What this task involves. Each line of the material must be repeated precisely, with the pictures left out.

※

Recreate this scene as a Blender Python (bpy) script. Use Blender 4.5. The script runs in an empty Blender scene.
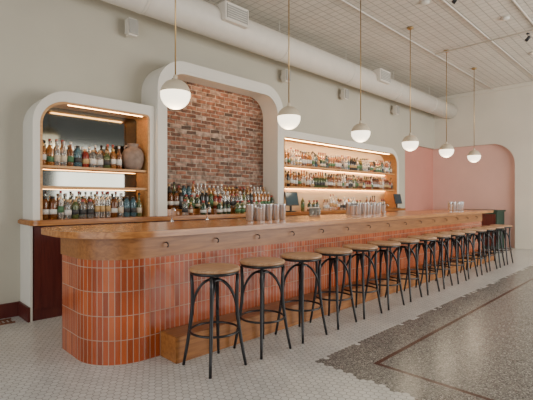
import bpy, bmesh, math, random
from mathutils import Vector, Matrix
random.seed(4)
S=bpy.context.scene
COL=S.collection
pi=math.pi
# ---------------------------------------------------------------- materials
def base(name):
    m=bpy.data.materials.new(name); m.use_nodes=True
    nt=m.node_tree; b=nt.nodes['Principled BSDF']
    return m,nt,b
def N(nt,t,**k):
    n=nt.nodes.new(t)
    for a,v in k.items(): setattr(n,a,v)
    return n
def ramp(nt,stops):
    r=N(nt,'ShaderNodeValToRGB')
    e=r.color_ramp.elements
    while len(e)<len(stops): e.new(0.5)
    for i,(p,c) in enumerate(stops):
        e[i].position=p; e[i].color=(c[0],c[1],c[2],1)
    return r
def simple(name,c,rough=.5,metal=0,var=.06,scale=8,bump=0,bscale=60,spec=None,trans=0,ior=1.45):
    m,nt,b=base(name)
    tc=N(nt,'ShaderNodeTexCoord'); no=N(nt,'ShaderNodeTexNoise'); no.inputs['Scale'].default_value=scale
    no.inputs['Detail'].default_value=4
    nt.links.new(tc.outputs['Object'],no.inputs['Vector'])
    r=ramp(nt,[(.3,[max(0,x*(1-var)) for x in c]),(.7,[min(1,x*(1+var)) for x in c])])
    nt.links.new(no.outputs['Fac'],r.inputs[0]); nt.links.new(r.outputs[0],b.inputs['Base Color'])
    b.inputs['Roughness'].default_value=rough; b.inputs['Metallic'].default_value=metal
    if trans: b.inputs['Transmission Weight'].default_value=trans; b.inputs['IOR'].default_value=ior
    if bump:
        n2=N(nt,'ShaderNodeTexNoise'); n2.inputs['Scale'].default_value=bscale
        nt.links.new(tc.outputs['Object'],n2.inputs['Vector'])
        bp=N(nt,'ShaderNodeBump'); bp.inputs['Strength'].default_value=bump; bp.inputs['Distance'].default_value=.01
        nt.links.new(n2.outputs['Fac'],bp.inputs['Height']); nt.links.new(bp.outputs[0],b.inputs['Normal'])
    return m
def emis(name,c,s):
    m,nt,b=base(name)
    b.inputs['Base Color'].default_value=(*c,1)
    b.inputs['Emission Color'].default_value=(*c,1); b.inputs['Emission Strength'].default_value=s
    return m
def wood(name,c1,c2,rough=.4,scale=(1.2,14,14)):
    m,nt,b=base(name)
    tc=N(nt,'ShaderNodeTexCoord'); mp=N(nt,'ShaderNodeMapping'); mp.inputs['Scale'].default_value=scale
    no=N(nt,'ShaderNodeTexNoise'); no.inputs['Scale'].default_value=2.5; no.inputs['Detail'].default_value=6
    no.inputs['Distortion'].default_value=.6
    nt.links.new(tc.outputs['Object'],mp.inputs[0]); nt.links.new(mp.outputs[0],no.inputs['Vector'])
    r=ramp(nt,[(.35,c1),(.65,c2)])
    nt.links.new(no.outputs['Fac'],r.inputs[0]); nt.links.new(r.outputs[0],b.inputs['Base Color'])
    b.inputs['Roughness'].default_value=rough
    bp=N(nt,'ShaderNodeBump'); bp.inputs['Strength'].default_value=.08; bp.inputs['Distance'].default_value=.005
    nt.links.new(no.outputs['Fac'],bp.inputs['Height']); nt.links.new(bp.outputs[0],b.inputs['Normal'])
    return m
def brickmat(name,coord,c1,c2,cm,w,h,mortar,offset,rough,bias=0,squash=1,bumpd=.004,vary=None,nscale=3,swiz=None,tones=None,distort=0,ms=.2):
    m,nt,b=base(name)
    tc=N(nt,'ShaderNodeTexCoord')
    src=tc.outputs[coord]
    if swiz:
        sp=N(nt,'ShaderNodeSeparateXYZ'); cb=N(nt,'ShaderNodeCombineXYZ')
        nt.links.new(src,sp.inputs[0])
        nt.links.new(sp.outputs[swiz[0]],cb.inputs[0]); nt.links.new(sp.outputs[swiz[1]],cb.inputs[1])
        src=cb.outputs[0]
    if distort:
        dn=N(nt,'ShaderNodeTexNoise'); dn.inputs['Scale'].default_value=7; nt.links.new(src,dn.inputs['Vector'])
        s1=N(nt,'ShaderNodeVectorMath',operation='SUBTRACT'); s1.inputs[1].default_value=(.5,.5,.5); nt.links.new(dn.outputs['Color'],s1.inputs[0])
        s2=N(nt,'ShaderNodeVectorMath',operation='SCALE'); s2.inputs['Scale'].default_value=distort; nt.links.new(s1.outputs[0],s2.inputs[0])
        s3=N(nt,'ShaderNodeVectorMath',operation='ADD'); nt.links.new(src,s3.inputs[0]); nt.links.new(s2.outputs[0],s3.inputs[1]); src=s3.outputs[0]
    bt=N(nt,'ShaderNodeTexBrick'); bt.offset=offset; bt.squash=squash
    bt.inputs['Scale'].default_value=1; bt.inputs['Brick Width'].default_value=w; bt.inputs['Row Height'].default_value=h
    bt.inputs['Mortar Size'].default_value=mortar; bt.inputs['Mortar Smooth'].default_value=ms; bt.inputs['Bias'].default_value=bias
    col=bt.outputs['Color']
    nt.links.new(src,bt.inputs['Vector'])
    if tones:
        bt.inputs['Color1'].default_value=(0,0,0,1); bt.inputs['Color2'].default_value=(1,1,1,1); bt.inputs['Mortar'].default_value=(.5,.5,.5,1)
        tr=ramp(nt,tones); nt.links.new(bt.outputs['Color'],tr.inputs[0])
        mm=N(nt,'ShaderNodeMix',data_type='RGBA'); nt.links.new(bt.outputs['Fac'],mm.inputs[0]); nt.links.new(tr.outputs[0],mm.inputs[6]); mm.inputs[7].default_value=(*cm,1)
        col=mm.outputs[2]
    else:
        bt.inputs['Color1'].default_value=(*c1,1); bt.inputs['Color2'].default_value=(*c2,1); bt.inputs['Mortar'].default_value=(*cm,1)
    no=N(nt,'ShaderNodeTexNoise'); no.inputs['Scale'].default_value=nscale; no.inputs['Detail'].default_value=6
    nt.links.new(src,no.inputs['Vector'])
    mx=N(nt,'ShaderNodeMix',data_type='RGBA',blend_type='MULTIPLY'); mx.inputs[0].default_value=1
    v=vary or (.8,1.1)
    r=ramp(nt,[(.3,[v[0]]*3),(.7,[v[1]]*3)])
    nt.links.new(no.outputs['Fac'],r.inputs[0])
    nt.links.new(col,mx.inputs[6]); nt.links.new(r.outputs[0],mx.inputs[7])
    nt.links.new(mx.outputs[2],b.inputs['Base Color'])
    b.inputs['Roughness'].default_value=rough
    inv=N(nt,'ShaderNodeMath',operation='SUBTRACT'); inv.inputs[0].default_value=1
    nt.links.new(bt.outputs['Fac'],inv.inputs[1])
    bp=N(nt,'ShaderNodeBump'); bp.inputs['Strength'].default_value=.8; bp.inputs['Distance'].default_value=bumpd
    nt.links.new(inv.outputs[0],bp.inputs['Height']); nt.links.new(bp.outputs[0],b.inputs['Normal'])
    return m

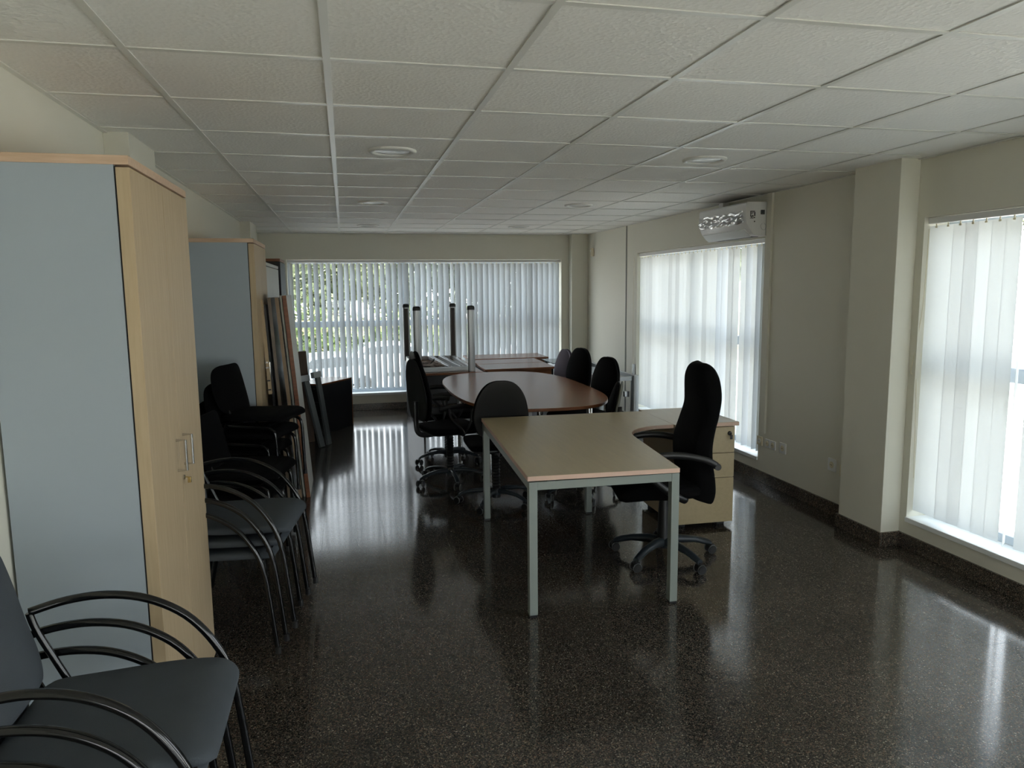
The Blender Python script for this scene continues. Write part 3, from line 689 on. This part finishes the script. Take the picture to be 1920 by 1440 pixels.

※

Written answer.
Recreate this scene as a Blender Python (bpy) script. Use Blender 4.5. The script runs in an empty Blender scene.
import bpy, bmesh, math, random
from mathutils import Vector, Matrix
random.seed(4)
S=bpy.context.scene
COL=S.collection
pi=math.pi
# ---------------------------------------------------------------- materials
def base(name):
    m=bpy.data.materials.new(name); m.use_nodes=True
    nt=m.node_tree; b=nt.nodes['Principled BSDF']
    return m,nt,b
def N(nt,t,**k):
    n=nt.nodes.new(t)
    for a,v in k.items(): setattr(n,a,v)
    return n
def ramp(nt,stops):
    r=N(nt,'ShaderNodeValToRGB')
    e=r.color_ramp.elements
    while len(e)<len(stops): e.new(0.5)
    for i,(p,c) in enumerate(stops):
        e[i].position=p; e[i].color=(c[0],c[1],c[2],1)
    return r
def simple(name,c,rough=.5,metal=0,var=.06,scale=8,bump=0,bscale=60,spec=None,trans=0,ior=1.45):
    m,nt,b=base(name)
    tc=N(nt,'ShaderNodeTexCoord'); no=N(nt,'ShaderNodeTexNoise'); no.inputs['Scale'].default_value=scale
    no.inputs['Detail'].default_value=4
    nt.links.new(tc.outputs['Object'],no.inputs['Vector'])
    r=ramp(nt,[(.3,[max(0,x*(1-var)) for x in c]),(.7,[min(1,x*(1+var)) for x in c])])
    nt.links.new(no.outputs['Fac'],r.inputs[0]); nt.links.new(r.outputs[0],b.inputs['Base Color'])
    b.inputs['Roughness'].default_value=rough; b.inputs['Metallic'].default_value=metal
    if trans: b.inputs['Transmission Weight'].default_value=trans; b.inputs['IOR'].default_value=ior
    if bump:
        n2=N(nt,'ShaderNodeTexNoise'); n2.inputs['Scale'].default_value=bscale
        nt.links.new(tc.outputs['Object'],n2.inputs['Vector'])
        bp=N(nt,'ShaderNodeBump'); bp.inputs['Strength'].default_value=bump; bp.inputs['Distance'].default_value=.01
        nt.links.new(n2.outputs['Fac'],bp.inputs['Height']); nt.links.new(bp.outputs[0],b.inputs['Normal'])
    return m
def emis(name,c,s):
    m,nt,b=base(name)
    b.inputs['Base Color'].default_value=(*c,1)
    b.inputs['Emission Color'].default_value=(*c,1); b.inputs['Emission Strength'].default_value=s
    return m
def wood(name,c1,c2,rough=.4,scale=(1.2,14,14)):
    m,nt,b=base(name)
    tc=N(nt,'ShaderNodeTexCoord'); mp=N(nt,'ShaderNodeMapping'); mp.inputs['Scale'].default_value=scale
    no=N(nt,'ShaderNodeTexNoise'); no.inputs['Scale'].default_value=2.5; no.inputs['Detail'].default_value=6
    no.inputs['Distortion'].default_value=.6
    nt.links.new(tc.outputs['Object'],mp.inputs[0]); nt.links.new(mp.outputs[0],no.inputs['Vector'])
    r=ramp(nt,[(.35,c1),(.65,c2)])
    nt.links.new(no.outputs['Fac'],r.inputs[0]); nt.links.new(r.outputs[0],b.inputs['Base Color'])
    b.inputs['Roughness'].default_value=rough
    bp=N(nt,'ShaderNodeBump'); bp.inputs['Strength'].default_value=.08; bp.inputs['Distance'].default_value=.005
    nt.links.new(no.outputs['Fac'],bp.inputs['Height']); nt.links.new(bp.outputs[0],b.inputs['Normal'])
    return m
def brickmat(name,coord,c1,c2,cm,w,h,mortar,offset,rough,bias=0,squash=1,bumpd=.004,vary=None,nscale=3,swiz=None,tones=None,distort=0,ms=.2):
    m,nt,b=base(name)
    tc=N(nt,'ShaderNodeTexCoord')
    src=tc.outputs[coord]
    if swiz:
        sp=N(nt,'ShaderNodeSeparateXYZ'); cb=N(nt,'ShaderNodeCombineXYZ')
        nt.links.new(src,sp.inputs[0])
        nt.links.new(sp.outputs[swiz[0]],cb.inputs[0]); nt.links.new(sp.outputs[swiz[1]],cb.inputs[1])
        src=cb.outputs[0]
    if distort:
        dn=N(nt,'ShaderNodeTexNoise'); dn.inputs['Scale'].default_value=7; nt.links.new(src,dn.inputs['Vector'])
        s1=N(nt,'ShaderNodeVectorMath',operation='SUBTRACT'); s1.inputs[1].default_value=(.5,.5,.5); nt.links.new(dn.outputs['Color'],s1.inputs[0])
        s2=N(nt,'ShaderNodeVectorMath',operation='SCALE'); s2.inputs['Scale'].default_value=distort; nt.links.new(s1.outputs[0],s2.inputs[0])
        s3=N(nt,'ShaderNodeVectorMath',operation='ADD'); nt.links.new(src,s3.inputs[0]); nt.links.new(s2.outputs[0],s3.inputs[1]); src=s3.outputs[0]
    bt=N(nt,'ShaderNodeTexBrick'); bt.offset=offset; bt.squash=squash
    bt.inputs['Scale'].default_value=1; bt.inputs['Brick Width'].default_value=w; bt.inputs['Row Height'].default_value=h
    bt.inputs['Mortar Size'].default_value=mortar; bt.inputs['Mortar Smooth'].default_value=ms; bt.inputs['Bias'].default_value=bias
    col=bt.outputs['Color']
    nt.links.new(src,bt.inputs['Vector'])
    if tones:
        bt.inputs['Color1'].default_value=(0,0,0,1); bt.inputs['Color2'].default_value=(1,1,1,1); bt.inputs['Mortar'].default_value=(.5,.5,.5,1)
        tr=ramp(nt,tones); nt.links.new(bt.outputs['Color'],tr.inputs[0])
        mm=N(nt,'ShaderNodeMix',data_type='RGBA'); nt.links.new(bt.outputs['Fac'],mm.inputs[0]); nt.links.new(tr.outputs[0],mm.inputs[6]); mm.inputs[7].default_value=(*cm,1)
        col=mm.outputs[2]
    else:
        bt.inputs['Color1'].default_value=(*c1,1); bt.inputs['Color2'].default_value=(*c2,1); bt.inputs['Mortar'].default_value=(*cm,1)
    no=N(nt,'ShaderNodeTexNoise'); no.inputs['Scale'].default_value=nscale; no.inputs['Detail'].default_value=6
    nt.links.new(src,no.inputs['Vector'])
    mx=N(nt,'ShaderNodeMix',data_type='RGBA',blend_type='MULTIPLY'); mx.inputs[0].default_value=1
    v=vary or (.8,1.1)
    r=ramp(nt,[(.3,[v[0]]*3),(.7,[v[1]]*3)])
    nt.links.new(no.outputs['Fac'],r.inputs[0])
    nt.links.new(col,mx.inputs[6]); nt.links.new(r.outputs[0],mx.inputs[7])
    nt.links.new(mx.outputs[2],b.inputs['Base Color'])
    b.inputs['Roughness'].default_value=rough
    inv=N(nt,'ShaderNodeMath',operation='SUBTRACT'); inv.inputs[0].default_value=1
    nt.links.new(bt.outputs['Fac'],inv.inputs[1])
    bp=N(nt,'ShaderNodeBump'); bp.inputs['Strength'].default_value=.8; bp.inputs['Distance'].default_value=bumpd
    nt.links.new(inv.outputs[0],bp.inputs['Height']); nt.links.new(bp.outputs[0],b.inputs['Normal'])
    return m

The Blender Python script for this scene continues. Write part 3, from line 689 on. This part finishes the script. Take the picture to be 1920 by 1440 pixels.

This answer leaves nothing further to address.